— Start —

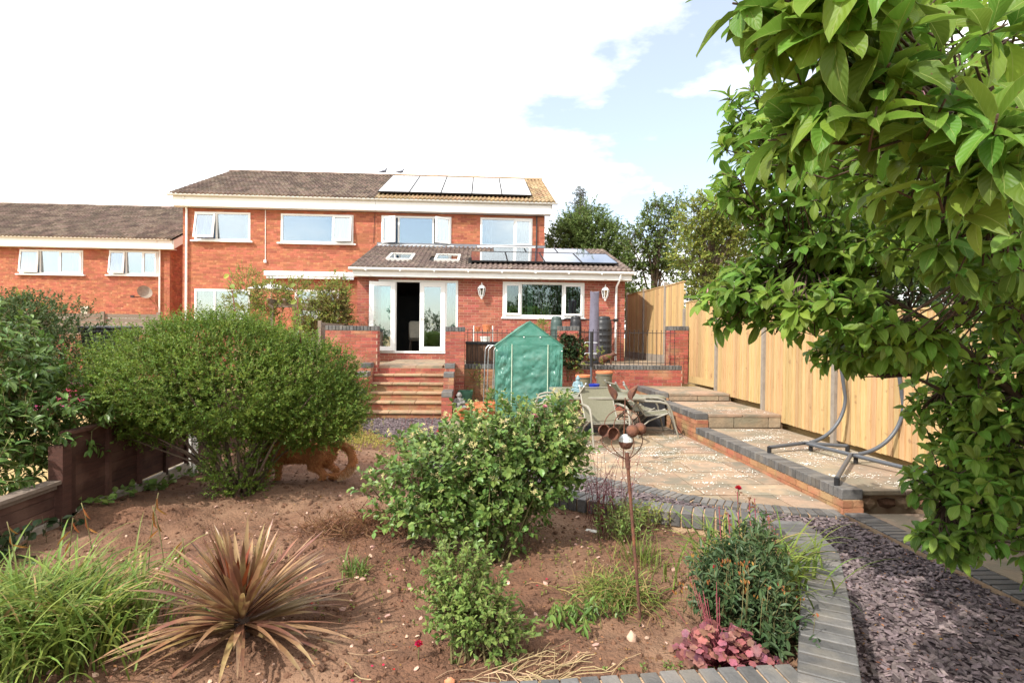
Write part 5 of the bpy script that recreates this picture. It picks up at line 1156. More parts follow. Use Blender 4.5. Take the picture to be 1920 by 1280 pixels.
# animal ornament on the coping
t = thing('animal_ornament', 'rusty dark metal hare like ornament standing on the coping by the railings', 'ornament', (2.98, 13.17, 1.065)); mb = MB()
capsule(mb, (-.08, 0, .13), (.09, 0, .2), .095, .065); capsule(mb, (.09, 0, .2), (.17, 0, .25), .05, .045); ball(mb, (.19, 0, .255), .05); capsule(mb, (.21, 0, .245), (.255, 0, .23), .03, .018); ball(mb, (-.09, 0, .1), .09, .07, .09)
for sy in (-.03, .03): capsule(mb, (.1, sy, .17), (.12, sy, .02), .025, .018); capsule(mb, (-.09, sy, .08), (-.05, sy, .015), .04, .02); capsule(mb, (.18, sy, .29), (.165, sy*1.6, .335), .016, .01)
V, F = remesh(mb, .012, 3); obj('body', ([(v[0]+2.98, v[1]+13.17, v[2]+1.07) for v in V], F), M['rust'], t, True, sharp=0)
for sy in (-.022, .022): b = MB(); ball(b, (3.205, 13.17+sy*1.8, 1.345), .008, n=8); obj('eye', b, M['white'], t)

# rusty stakes
t = thing('garden_stake', 'rusty metal stake with a crackled glass ball and four rust balls', 'garden ornament', (.82, 2.78, .3))
top = Vector((.745, 2.78, 1.10)); bot = Vector((.825, 2.78, .26)); ax = (top-bot).normalized()
obj('pole', MB().tube([bot, top], [.0075, .0085], 10), M['rust'], t, True); obj('socket', MB().tube([top-ax*.03, top+ax*.045], [.013, .011], 10), M['rust'], t, True)
cb = top+ax*.10
b = MB().lathe([(.010, -.036), (.024, -.03), (.034, -.012), (.0365, .002), (.034, .002), (.022, -.02)], cb, 20); obj('cup', b, M['rust'], t, True)
b = MB(); ball(b, cb+Vector((0, 0, .004)), .0355, n=20); obj('glass_ball', b, M['ball'], t, True)
balls = [(.027, -.02, .058, 1), (.080, .03, .060, 1), (-.105, .02, .052, 0), (-.070, -.03, .046, 0)]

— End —

GIVEN PROBLEM
Reproduce the material above exactly, first line through the line that contains "for sy in (-.022, .022): b", minus the pictures.

PROBLEM SOLUTION
Write part 5 of the bpy script that recreates this picture. It picks up at line 1156. More parts follow. Use Blender 4.5. Take the picture to be 1920 by 1280 pixels.
# animal ornament on the coping
t = thing('animal_ornament', 'rusty dark metal hare like ornament standing on the coping by the railings', 'ornament', (2.98, 13.17, 1.065)); mb = MB()
capsule(mb, (-.08, 0, .13), (.09, 0, .2), .095, .065); capsule(mb, (.09, 0, .2), (.17, 0, .25), .05, .045); ball(mb, (.19, 0, .255), .05); capsule(mb, (.21, 0, .245), (.255, 0, .23), .03, .018); ball(mb, (-.09, 0, .1), .09, .07, .09)
for sy in (-.03, .03): capsule(mb, (.1, sy, .17), (.12, sy, .02), .025, .018); capsule(mb, (-.09, sy, .08), (-.05, sy, .015), .04, .02); capsule(mb, (.18, sy, .29), (.165, sy*1.6, .335), .016, .01)
V, F = remesh(mb, .012, 3); obj('body', ([(v[0]+2.98, v[1]+13.17, v[2]+1.07) for v in V], F), M['rust'], t, True, sharp=0)
for sy in (-.022, .022): b = MB(); ball(b, (3.205, 13.17+sy*1.8, 1.345), .008, n=8); obj('eye', b, M['white'], t)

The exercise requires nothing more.